When considering this situation with regard to a PC with a high int, you should take into account how you would treat a high int NPC under similar circumstances (I'm thinking of dragons in particular here) and try to be consistent between the two IMO.
 

S'mon said:
I8 is 99.5th on straight 3d6 actually (1 in 216 chance), before level bonuses & magical augmentation of course; which makes an 18 about IQ 150 if you wish to make a straight equation and are assuming that N/PC Int distribution follows a 3d6 bell curve, which made sense in 1e but maybe less so in 3e with its stat increases by level, Point Buy et al. Int increases by _Age_ BTW, unlike IQ, so most Venerable wizards will have very high INT, certainly over 18. For all these reasons INT scores in the low 20s will not be uncommon among humans (esp high level & elderly Wizards) in most D&D 3e settings.

Oh, sorry, I forgot to add in the floating die in the probability. It's 98.4th percentile. Still really good :)
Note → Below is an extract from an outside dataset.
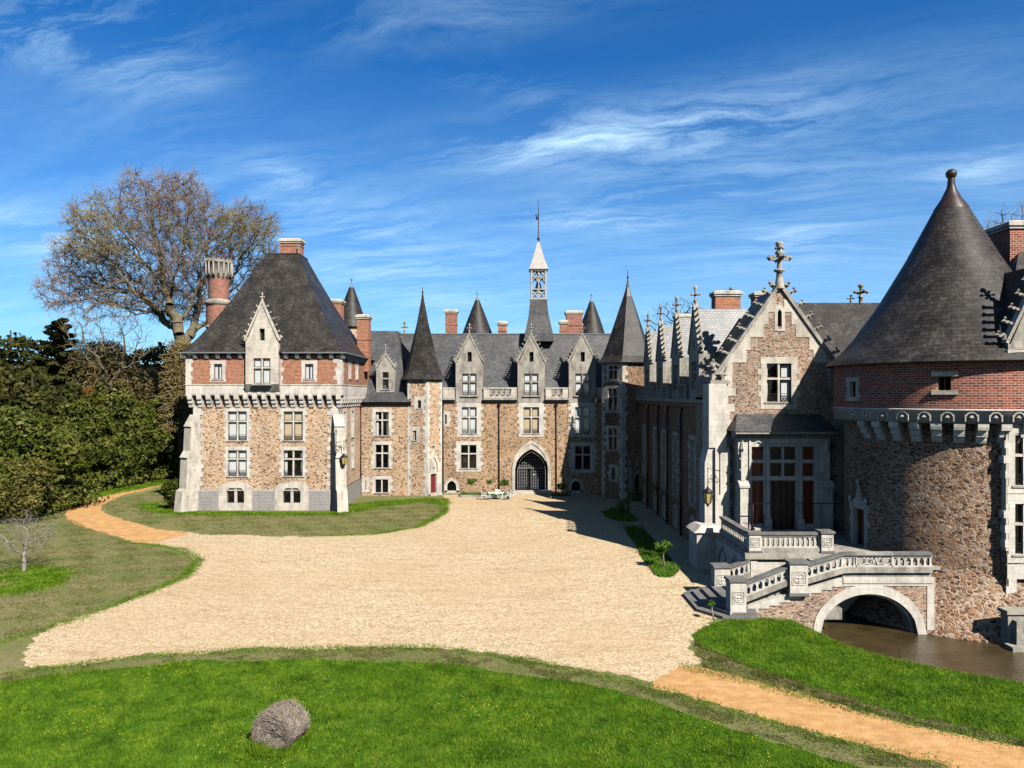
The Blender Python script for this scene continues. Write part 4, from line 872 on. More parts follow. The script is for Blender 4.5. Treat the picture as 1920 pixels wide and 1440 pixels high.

About the older characters/wizards: Wizards are a very slight portion of the demographic (if I had the DMG, I'd figure out an approximate, but I don't). Ones that have gotten to those levels and started out with a high intelligence even rarer. I'd say the average NPC (starting) wizard wouldn't have an Int above 16, many falling below that.

19 would still be well out of range for the common man. 1st-level 18 is 98.4th, which is IQ 118. As going from 18 to 19 is beyond statistics (based on age of death, level, class, and personal preference) we can only estimate IQ beyond that.

1 in 100, I think would be a fair off-the-cuff estimate, which would raise the IQ to 154. Certainly genius level. Getting to 20, again would be VERY rare, possibly raising the IQ to a 180 or so. 200 is around the top measurable IQ. If there were fifteen times the people on this planet than there are, we could expect 1 person of that Intelligence.